Sonuç yerine: Devrimci feminist mücadeleye çağrı

Feminist mücadelenin yüzyıllardır patriyarkaya karşı verilen ideolojik-politik kanlı bir savaş alanı olduğunu bilerek; önümüzdeki dönemde “aileyi korumak” adı altında dinci-gerici politikalarla kadınların kamusal alandaki varlığının daha da sınırlandığı, kadınların bedenine yönelik saldırıların artacağı ve bu ekonomik kriz döneminde kadınların emeğinin daha da güvencesizleşerek ucuzlaştırılacağı bir süreç bizi bekliyor.

Emeğin iktidar mücadelesinde ancak öznenin devrimci kapasitesini açığa çıkartacak, proleter bir feminist siyaset hedefiyle neoliberalizmin yıkımının, AKP’nin çürümüşlüğünün karşısında yeni bir yaşamı mümkün kılabileceğini biliyoruz. Çünkü; kapitalizmin şafağında olduğu üzere dünya proletaryasının çehresi bir kez daha yoksulun, serserinin, suçlunun, dilencinin, sokak satıcısının, mülteci atölye işçisinin, isyancının çehresidir.1 Ve elbette bugün hala bu isyan dalgasının en güçlü çehresi kadınların çehresidir.
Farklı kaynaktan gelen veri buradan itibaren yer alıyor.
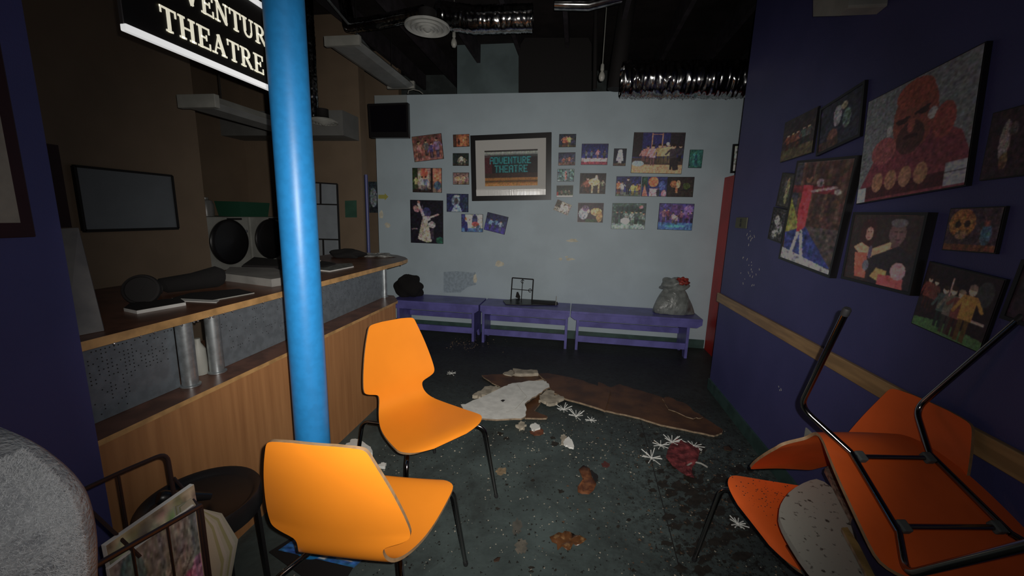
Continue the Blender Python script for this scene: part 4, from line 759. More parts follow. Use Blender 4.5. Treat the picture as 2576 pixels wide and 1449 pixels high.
specks(700, mat('brown_grit_mat', (.10, .06, .035), .8), 'brown_grit', 'brown grit and leaf crumbs mixed in along the right side', .006, lambda r: (.75+r.gauss(0, .35), r.uniform(.8, 2.8)), 4)
specks(300, M_brown2, 'bench_litter', 'pale litter under the left and middle benches', .006, lambda r: (r.gauss(-1.5, .3), r.gauss(4.55, .15)), 6)
M_st = mat('dried_mud_stain', (.16, .14, .11), .8, scale=18, c2=(.09, .085, .07))
def flatpatch(cx, cy, rx, ry, m_, seed):
    r2 = random.Random(seed); P = [at(cx+rx*r2.uniform(.65, 1.1)*math.cos(t), cy+ry*r2.uniform(.65, 1.1)*math.sin(t), 2, .0012) for t in np.linspace(0, 6.28, 22)[:-1]]
    return MB().prism(P, (0, 0, -.001)).obj('mud_stain', m_, fl)
flatpatch(1311, 1374, 17, 24, M_st, 1); flatpatch(1300, 1325, 14, 22, mat('dried_mud_thin', (.10, .095, .08), .8, noise=.3, scale=20), 2)
MD = mat('wet_dirt_stain', (.03, .025, .019), .6, noise=.4, scale=25)
r2 = random.Random(11)
dp = MB()
for k in range(150):
    cx, cy = (r2.gauss(1780, 70), r2.gauss(1290, 90)) if k < 110 else (r2.uniform(1250, 1800), r2.uniform(1080, 1440)); s_ = r2.uniform(4, 16)*(1.3 if k < 110 else .6)
    if k < 110: cx += (cy-1290)*.1
    P = [at(cx+s_*r2.uniform(.4, 1.3)*math.cos(t), cy+s_*.7*r2.uniform(.4, 1.3)*math.sin(t), 2, .0010+k*.00001) for t in np.linspace(0, 6.28, 14)[:-1]]
    if max(p[0] for p in P) < 1.31: dp.add(P, [tuple(range(13))])
o = dp.obj('dirt_smears', MD, fl); o['kind'] = 'stuff'
# ---------------------------------------------------------------- magazine & mat under near chair
t = thing('magazine', 'blue and white magazine on a black mat under the nearest orange chair', 'magazine', tuple(at(780, 1400, 2, 0)))
MB().prism([at(x, y, 2, .004) for x, y in ((676, 1388), (735, 1352), (895, 1415), (862, 1470), (760, 1449))], (0, 0, -.004)).obj('black_mat', M_blackm, t)
c = Cv(50, 30, (20, 75, 140), 61); c.rect(.25, .45, .6, .9, (185, 185, 180)); c.rect(.62, .5, .95, .8, (30, 90, 160)); c.rect(.7, .6, .9, .66, (190, 190, 190)); c.rect(.05, .1, .95, .16, (150, 170, 190)); c.poly([(.1, .5), (.3, .35), (.5, .5), (.3, .75)], (200, 195, 185)); c.noise(.12)
Pa, Pb, Pc = Vector(at(700, 1384, 2, .007)), Vector(at(890, 1428, 2, .007)), Vector(at(742, 1355, 2, .007))
grid_print(c, 2.2, Pc, Pb-Pa, Pa-Pc-(Pb-Pa)*0.0, t, 'cover'); rebase(t)
# ---------------------------------------------------------------- black stool
t = thing('round_stool', 'round black stool between the wire magazine rack and the nearest chair', 'stool', (-1.295, 1.10, 0))
MB().lathe([(.0, .505), (.15, .505), (.16, .512), (.172, .525), (.183, .528), (.188, .520), (.188, .455), (.175, .45), (0, .45)], 48).obj('seat', M_black, t, smooth=True)
for k in range(4):
    a = math.radians(-25+90*k); d = Vector((math.cos(a), math.sin(a), 0)); s_ = Vector((-d.y, d.x, 0))
    P = [d*.165+s_*.018+Vector((0, 0, .47)), d*.165-s_*.018+Vector((0, 0, .47)), d*.185-s_*.018+Vector((0, 0, 0)), d*.185+s_*.018+Vector((0, 0, 0))]
    lg = MB().prism(P, d*.012).obj('leg', M_black, t)
    if k == 0: MB().prism([p+d*.0125 for p in (d*.17+s_*.012+Vector((0, 0, .42)), d*.17-s_*.012+Vector((0, 0, .42)), d*.174-s_*.012+Vector((0, 0, .33)), d*.174+s_*.012+Vector((0, 0, .33)))], d*.001).obj('label_sticker', mat('silver_sticker', (.4, .42, .42), .4), lg)
A_ = Vector(at(398, 1252, 2, .60)); B_ = Vector(at(470, 1250, 2, .56))
o = MB().tube([A_, A_+(B_-A_)*.12, A_+(B_-A_)*.35, B_, B_+(B_-A_)*.9], [.018, .024, .021, .019, .012], 14).obj('torch', M_black, smooth=True); tag(o, 'short black cylindrical torch lying across the round black stool', 'torch')
# ---------------------------------------------------------------- wire magazine rack + magazines
t = thing('magazine_rack', 'dark wire magazine rack holding magazines at bottom left', 'rack', (-1.05, .72, 0))
MW = mat('dark_brown_wire', (.035, .02, .018), .45, metal=.3)
P_ = [Vector(at(192, 1240, 0, -1.1)), Vector(at(300, 1185, 0, -1.1)), Vector(at(402, 1142, 0, -1.1)), Vector(at(425, 1160, 0, -1.1)), Vector(at(443, 1240, 0, -1.1))]
top = bentpath([P_[0], (P_[0]+P_[2])/2, Vector(at(420, 1138, 0, -1.1)), P_[4]+Vector((0, 0, -.30)), Vector((-1.1, P_[4].y+.01, 0.02))], .03, 5)
MB().tube(top, .0055, 8).obj('back_frame', MW, t, smooth=True)
MB().tube([P_[0], Vector((-1.1, P_[0].y, .02))], .005, 8).obj('back_leg', MW, t)
fA, fB = Vector(at(225, 1432, 0, -.95)), Vector(at(505, 1272, 0, -.95))
MB().tube([fA-(fB-fA)*.1, fB], .0065, 8).obj('front_rail', MW, t)
for y in (fA.y-.05, fB.y): MB().tube([(-.95, y, fA.z if y < fB.y else fB.z), (-.95, y, .02)], .005, 8).obj('front_leg', MW, t)
for y in (.66, .735): MB().tube([Vector((-1.1, y, .90)), Vector((-1.1, y, .45))], .003, 6).obj('back_wire', MW, t)
for y in np.linspace(fA.y, fB.y-.01, 4): MB().tube([Vector((-.95, y, fA.z+(fB.z-fA.z)*(y-fA.y)/(fB.y-fA.y))), Vector((-.95, y, .42))], .003, 6).obj('front_wire', MW, t)
for y in (P_[0].y, P_[4].y):
    MB().tube([(-1.1, y, .80 if y > .8 else .9), (-.95, min(y, fB.y), .77)], .004, 6).obj('side_wire', MW, t)
MB().box((-1.105, .6, .40), (-.945, .875, .412)).obj('shelf', MW, t)
for k in range(4): MB().tube([(-1.1+.05*k, .6, .415), (-1.1+.05*k, .87, .415)], .003, 6).obj('shelf_wire', MW, t)
rebase(t)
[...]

Feminist hareketin seçimlerde aldığı tutum ve başaramadığı bağımsız pratikler başta olmak üzere son yıllardaki mücadelemize dair özeleştirel bir yeniden inşa sürecine başlamamız gerekmektedir. Bunun yolu ise mücadelenin bize kattığı deneyimleri unutmamak, feminist özsavunma politikasını geliştirerek patriyarkaya karşı mücadelede örgütlenme araçlarımızı ve yöntemlerimizi geliştirmekten geçmektedir. Dinci gerici kadın düşmanlarının kamusal alandan izole etmeye çalıştığı kadınların ve LGBTİ+’ların kamusal alana dair mücadele biçimlerini feminist özsavunma ve feminist laiklik politikasının bir parçası haline getirmeli ve kadınların, LGBTİ+’ların bağımsız taleplerini örgütleyecek pratikler ve örgüt formları geliştirilmelidir. Bu konuda bu yıl düzenlenen İstanbul Onur Yürüyüşü’nde lubunyaların büyük polis ablukasını kırabilen eylem taktikleri ve söylemleri önümüzdeki döneme dair yol gösterici olabilir.

AKP karşıtı olan ve olmayan kadınlar olarak hareketin ortasına iktidar ve muhalefet tarafından açılan -bizlerin de sorumluluğunun olduğu- yarığı kadınların ortak talepleri ile sistem karşıtı bir örgütlenme hedefiyle onarmalıyız. Feminist hareket reddettiği kolektif önderliği ele alarak kent merkezlerinde yükselmiş olan dalgayı şehrin en yoksul mahallerinden işyerlerine, kampüslerden fabrikalara taşımalıdır. Doğru olan ve kolay olan arasındaki bu seçimde seçimimizi feminizmden yana yapalım. Devrimci bir feminist siyasetin zorluğunu kadınların tarihsel, duygusal, sınıfsal, estetik ortaklığı aşacaktır.